Dass nicht alles wie gewünscht läuft, zeigt sich bei einem Ortstermin mit der Bayern-Spitze um Beckenbauer, Hoeneß, Rummenigge, mit Lokalpolitikern und Landtagsabgeordneten. Als Beckenbauer beim Geheimtreffen in der Gaststätte "Gruber Taxet" um 13 Uhr Weißwürste für alle bestellen will, entgegnet ihm der Wirt, als gebürtiger Münchner müsse er doch wissen, dass dies jetzt zu spät sei.
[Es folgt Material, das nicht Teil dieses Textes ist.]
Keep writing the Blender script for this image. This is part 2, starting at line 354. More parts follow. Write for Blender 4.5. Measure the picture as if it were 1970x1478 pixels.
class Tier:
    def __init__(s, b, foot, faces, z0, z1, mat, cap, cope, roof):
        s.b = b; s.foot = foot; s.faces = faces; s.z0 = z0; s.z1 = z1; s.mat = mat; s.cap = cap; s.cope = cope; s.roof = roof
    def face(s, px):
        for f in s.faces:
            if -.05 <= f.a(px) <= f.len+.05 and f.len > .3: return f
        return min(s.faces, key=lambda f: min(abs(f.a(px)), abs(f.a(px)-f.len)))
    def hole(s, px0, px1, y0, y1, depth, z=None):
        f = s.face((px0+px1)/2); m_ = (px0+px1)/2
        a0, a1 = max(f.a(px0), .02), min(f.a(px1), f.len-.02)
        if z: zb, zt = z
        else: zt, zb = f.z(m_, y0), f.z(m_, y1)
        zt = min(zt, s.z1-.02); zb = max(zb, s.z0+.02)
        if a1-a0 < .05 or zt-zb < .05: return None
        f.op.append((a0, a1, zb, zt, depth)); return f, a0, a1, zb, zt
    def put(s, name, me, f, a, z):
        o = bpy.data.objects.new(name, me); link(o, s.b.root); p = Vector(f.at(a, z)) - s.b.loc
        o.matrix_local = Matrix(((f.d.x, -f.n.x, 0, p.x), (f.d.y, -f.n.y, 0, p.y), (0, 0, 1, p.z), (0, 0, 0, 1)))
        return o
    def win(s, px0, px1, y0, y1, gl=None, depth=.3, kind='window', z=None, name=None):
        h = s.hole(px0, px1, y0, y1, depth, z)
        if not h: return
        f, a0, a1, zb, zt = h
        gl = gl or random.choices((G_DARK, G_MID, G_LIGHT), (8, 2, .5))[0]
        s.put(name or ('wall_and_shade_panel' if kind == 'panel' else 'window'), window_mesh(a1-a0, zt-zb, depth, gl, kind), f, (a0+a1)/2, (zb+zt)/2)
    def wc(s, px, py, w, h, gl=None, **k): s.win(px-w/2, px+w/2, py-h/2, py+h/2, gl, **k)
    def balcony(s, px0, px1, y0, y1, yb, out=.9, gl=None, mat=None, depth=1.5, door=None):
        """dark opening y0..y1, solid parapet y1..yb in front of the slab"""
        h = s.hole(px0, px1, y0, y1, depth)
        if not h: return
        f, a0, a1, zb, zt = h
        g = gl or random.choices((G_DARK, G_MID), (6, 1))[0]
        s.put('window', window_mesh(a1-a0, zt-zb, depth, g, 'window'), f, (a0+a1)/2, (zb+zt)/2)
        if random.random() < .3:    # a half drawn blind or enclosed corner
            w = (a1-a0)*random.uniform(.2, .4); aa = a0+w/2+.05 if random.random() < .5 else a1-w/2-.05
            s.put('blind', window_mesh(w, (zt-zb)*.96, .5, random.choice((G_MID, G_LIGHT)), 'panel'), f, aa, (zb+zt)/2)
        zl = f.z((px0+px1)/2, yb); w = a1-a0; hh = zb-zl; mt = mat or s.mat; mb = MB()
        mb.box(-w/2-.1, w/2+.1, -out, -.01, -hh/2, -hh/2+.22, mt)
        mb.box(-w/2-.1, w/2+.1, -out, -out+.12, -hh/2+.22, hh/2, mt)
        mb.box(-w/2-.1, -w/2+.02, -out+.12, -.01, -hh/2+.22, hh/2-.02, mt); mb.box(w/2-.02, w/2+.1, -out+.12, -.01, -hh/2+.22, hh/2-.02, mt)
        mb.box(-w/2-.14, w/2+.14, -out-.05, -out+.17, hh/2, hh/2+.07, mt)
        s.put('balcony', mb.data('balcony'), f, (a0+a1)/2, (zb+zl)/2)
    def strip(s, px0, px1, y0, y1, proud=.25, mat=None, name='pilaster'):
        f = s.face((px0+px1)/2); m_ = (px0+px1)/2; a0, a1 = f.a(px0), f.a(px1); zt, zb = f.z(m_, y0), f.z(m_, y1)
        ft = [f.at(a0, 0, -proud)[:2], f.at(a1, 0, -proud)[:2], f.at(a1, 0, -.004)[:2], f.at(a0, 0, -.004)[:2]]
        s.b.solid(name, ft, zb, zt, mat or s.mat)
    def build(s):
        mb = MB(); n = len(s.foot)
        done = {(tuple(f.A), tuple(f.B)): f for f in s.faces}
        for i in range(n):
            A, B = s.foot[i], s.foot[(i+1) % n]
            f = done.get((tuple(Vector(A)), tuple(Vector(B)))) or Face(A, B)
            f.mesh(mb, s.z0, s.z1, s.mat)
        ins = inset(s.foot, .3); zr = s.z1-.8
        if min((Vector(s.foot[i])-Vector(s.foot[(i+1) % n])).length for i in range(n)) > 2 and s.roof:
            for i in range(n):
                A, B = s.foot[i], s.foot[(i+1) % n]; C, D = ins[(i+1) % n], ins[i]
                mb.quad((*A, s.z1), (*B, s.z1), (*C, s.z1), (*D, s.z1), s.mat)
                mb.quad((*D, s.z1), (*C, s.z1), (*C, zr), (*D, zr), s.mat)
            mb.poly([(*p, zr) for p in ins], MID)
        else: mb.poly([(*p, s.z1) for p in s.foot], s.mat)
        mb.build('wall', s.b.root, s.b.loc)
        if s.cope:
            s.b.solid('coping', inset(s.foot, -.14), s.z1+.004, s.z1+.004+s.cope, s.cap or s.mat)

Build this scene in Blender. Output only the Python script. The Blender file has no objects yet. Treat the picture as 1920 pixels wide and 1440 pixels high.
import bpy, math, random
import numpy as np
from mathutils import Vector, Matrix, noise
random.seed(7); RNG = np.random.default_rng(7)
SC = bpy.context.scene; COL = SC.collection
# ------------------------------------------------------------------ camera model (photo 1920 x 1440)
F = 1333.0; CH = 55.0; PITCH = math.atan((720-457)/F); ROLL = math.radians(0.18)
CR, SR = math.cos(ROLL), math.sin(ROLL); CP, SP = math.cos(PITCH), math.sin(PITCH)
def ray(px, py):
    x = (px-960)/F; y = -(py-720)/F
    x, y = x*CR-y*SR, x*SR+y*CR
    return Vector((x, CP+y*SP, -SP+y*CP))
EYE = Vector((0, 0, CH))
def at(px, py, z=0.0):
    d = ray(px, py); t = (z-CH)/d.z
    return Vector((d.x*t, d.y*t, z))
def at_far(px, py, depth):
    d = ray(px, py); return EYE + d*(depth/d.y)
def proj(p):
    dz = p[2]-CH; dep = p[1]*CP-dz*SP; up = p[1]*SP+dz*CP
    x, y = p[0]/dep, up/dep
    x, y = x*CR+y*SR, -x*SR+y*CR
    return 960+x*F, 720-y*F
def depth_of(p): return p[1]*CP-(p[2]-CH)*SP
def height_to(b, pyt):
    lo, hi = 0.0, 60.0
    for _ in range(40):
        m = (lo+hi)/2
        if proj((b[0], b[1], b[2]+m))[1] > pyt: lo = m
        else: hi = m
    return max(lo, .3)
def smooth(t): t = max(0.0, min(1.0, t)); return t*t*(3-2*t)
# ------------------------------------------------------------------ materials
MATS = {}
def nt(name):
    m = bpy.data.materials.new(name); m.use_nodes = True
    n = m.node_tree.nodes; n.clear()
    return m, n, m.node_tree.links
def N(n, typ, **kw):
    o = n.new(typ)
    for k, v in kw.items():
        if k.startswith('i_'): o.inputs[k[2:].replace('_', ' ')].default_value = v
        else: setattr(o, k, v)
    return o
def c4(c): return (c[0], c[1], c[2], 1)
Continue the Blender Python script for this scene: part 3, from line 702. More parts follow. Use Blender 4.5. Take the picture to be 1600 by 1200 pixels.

Zeitreise: Die Bayern-Macher Karl-Heinz Rummenigge, Uli Hoeneß und Franz Beckenbauer (v.l.) im Look der wilden 70er, als besonders der Mythos des Kaisers geboren wurde.
Zeitreise: Die Bayern-Macher Karl-Heinz Rummenigge, Uli Hoeneß und Franz Beckenbauer (v.l.) im Look der wilden 70er, als besonders der Mythos des Kaisers geboren wurde. © imago

Weil gemäß der alten Redensart eine Weißwurst das Zwölf-Uhr-Läuten doch nicht hören darf: "Da sind's doch nimmer frisch." Also begnügte man sich mit Sächsischer Sülze samt Bratkartoffeln. Es liegt aber nicht an der kulinarischen Menüauswahl, mehr an der fehlenden Realisierungsmöglichkeit, dass Grub wenig später kein Thema mehr ist. Franz Beckenbauer will nur noch raus aus jener Arena, in der er fünf Jahre lang mit den Bayern große Erfolge als Spieler gefeiert hatte, in der er 1974 Weltmeister geworden war.

Das Olympiastadion hätte Franz Beckenbauer am liebsten weggesprengt

"Am besten, wir sprengen das Stadion weg", so sein berühmtestes Zitat in der damaligen Debatte, "es wird sich doch ein Terrorist auf der Welt finden, der für uns das erledigen kann". Und selbst bei einem Umbau, glaubt er zu wissen, wäre München garantiert nicht Schauplatz ganz großer Begegnungen. "Da kriegen wir höchstens noch Haiti gegen Burundi, aber sonst nichts." Überhaupt bestehe die Stadtspitze ja aus lauter "Schlafmützen".

Kann auch den Grantler geben: Franz Beckenbauer.
Kann auch den Grantler geben: Franz Beckenbauer. © imago

Unter massivem Zeitdruck beginnt die Suche nach einem Areal von vorn, als Franz Beckenbauer Anfang 2001 von einem schon Jahre zuvor erwogenen, schnell aber wieder vergessenen Standort schwärmt. Von einem Gelände am äußersten Stadtrand, direkt südwestlich vom Autobahnkreuz München-Nord.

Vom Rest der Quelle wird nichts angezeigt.